Tusk: zmuśmy PiS, by dotrzymali swoich obietnic
Donald Tusk przyznał, że "kluczową sprawą jest czas". - Rok temu była jeszcze poważna szansa, by rozwiązać problem ukraińskiego zboża, żeby umieć pomóc Ukrainie i równocześnie nie zagrażać polskim interesom - stwierdził lider PO. Jak dodał, "można było spokojnie w zgodzie z przepisami europejskimi kontrolować skutecznie na granicy kwestie sanitarne". - To, że nie ma cła w związku z wojną i chęcią pomocy Ukrainie to wcale nie znaczy, że należało zrezygnować ze standardów europejskich, bo tego pomoc Ukrainie nie przewiduje, że będzie można z Ukrainy wpuszczać wszystko, niezależnie od tego czy spełnia standardy - zaznaczył.
Tusk podkreślił, że nie jest specjalistą od rolnictwa i nie może, będąc teraz w opozycji, bardzo wiele zrobić. Podkreślał przy tym, że chce, aby głos rolników był słyszany i podkreślał, żeby wywierać presję na rząd w sprawie kryzysu w rolnictwie.
- Mam nadzieję, że wasza akcja i wasza determinacja, a także obecność mediów, przyniosą efekt - powiedział Tusk, zwracając się do rolników i zachęcając ich do dalszego organizowania się. Przewodniczący Platformy podkreślił, że "solidarność wszystkich rolników i producentów rolnych powinna być oczywista, żeby nie dać się znowu podzielić".
- Najważniejsze w tej chwili to zorientować się, dlaczego, w czyim interesie ktoś zaniechał wszelkiej kontroli na granicy. Tego nie wymagała ani Ukraina, ani Unia Europejska. Wręcz przeciwnie, szczególnie wtedy, kiedy się znosi cło, tym bardziej ważne jest bardzo pieczołowite kontrolowanie jakości czy kwestii sanitarnych - stwierdził Tusk.

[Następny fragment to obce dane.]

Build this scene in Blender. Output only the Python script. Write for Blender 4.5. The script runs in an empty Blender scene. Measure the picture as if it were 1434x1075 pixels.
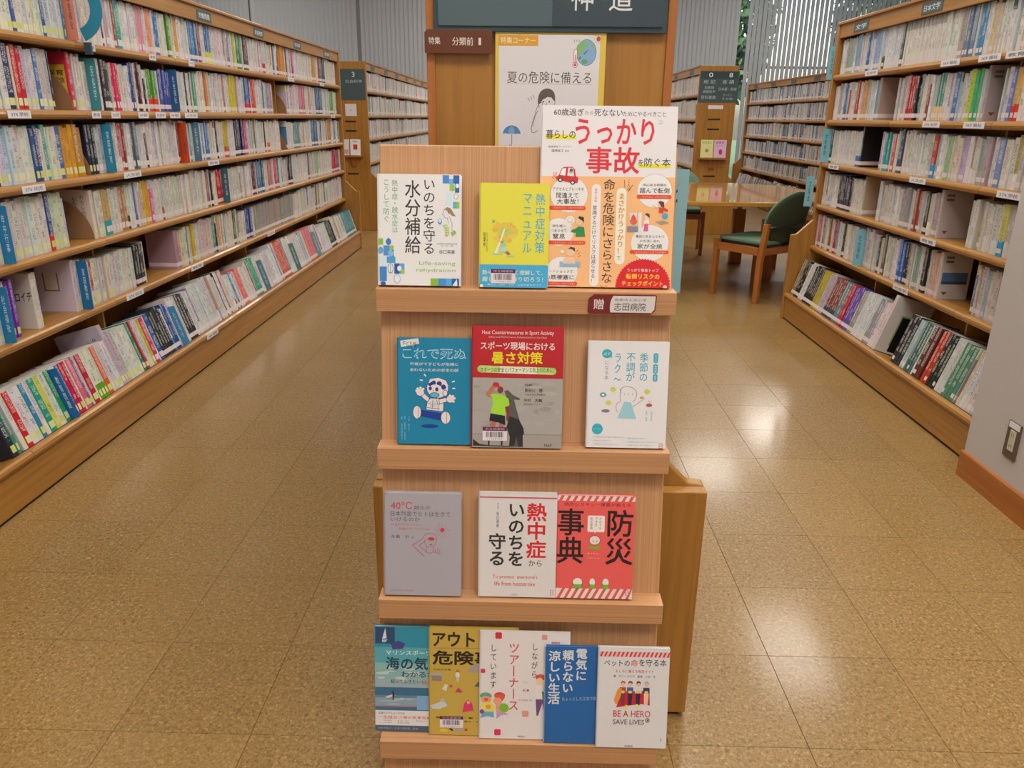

Tusk podkreślił, że potrzebna jest presja na Jarosława Kaczyńskiego i PiS, by wywiązali się ze swoich obietnic. - Jarosław Kaczyński w Łysych powiedział, że będzie pomoc finansowa dla rolników nie dlatego, że was kocha, tylko dlatego, że za chwilę będzie walczył o głosy na wsi. I okej, taka jest polityka. To wykorzystajmy to i zmuśmy go, by to, co obiecał, zrealizowali - oświadczył Tusk. Dodał jednocześnie, że to "też nie jest sztuka, rozdać nasze pieniądze" i dodał, że same dopłaty nie wystarczą, a rozwiązanie problemu będzie wymagało ogromnego wysiłku logistycznego.
Rolnicy: nie czekamy na cud
- My nie czekamy na cud - powiedział Tuskowi jeden z rolników. - My już myślimy, co będzie za kilka lat, kto będzie w Ministerstwie Rolnictwa urzędował po wyborach - powiedział. Jak podkreślił, zależy im na tym, by byli to "ludzie z wykształceniem rolniczym, z doświadczeniem rolniczym, żeby potrafili odróżnić pszenicę od jęczmienia". - Dla nas to, że w Ministerstwie Rolnictwa nie ma fachowców, jest dziwne - stwierdził mężczyzna.
- To policzek w twarz dla nas, rolników - dodał inny.
- My nie chcemy dopłat, nie chcemy darmowych pieniędzy, chcemy tylko, żeby nam nie przeszkadzano pracować - apelowali rolnicy. I dodawali: - Wszyscy państwo zapłacą za to, że trzeba będzie jeszcze raz reeksportować to zboże (z Ukrainy - red.).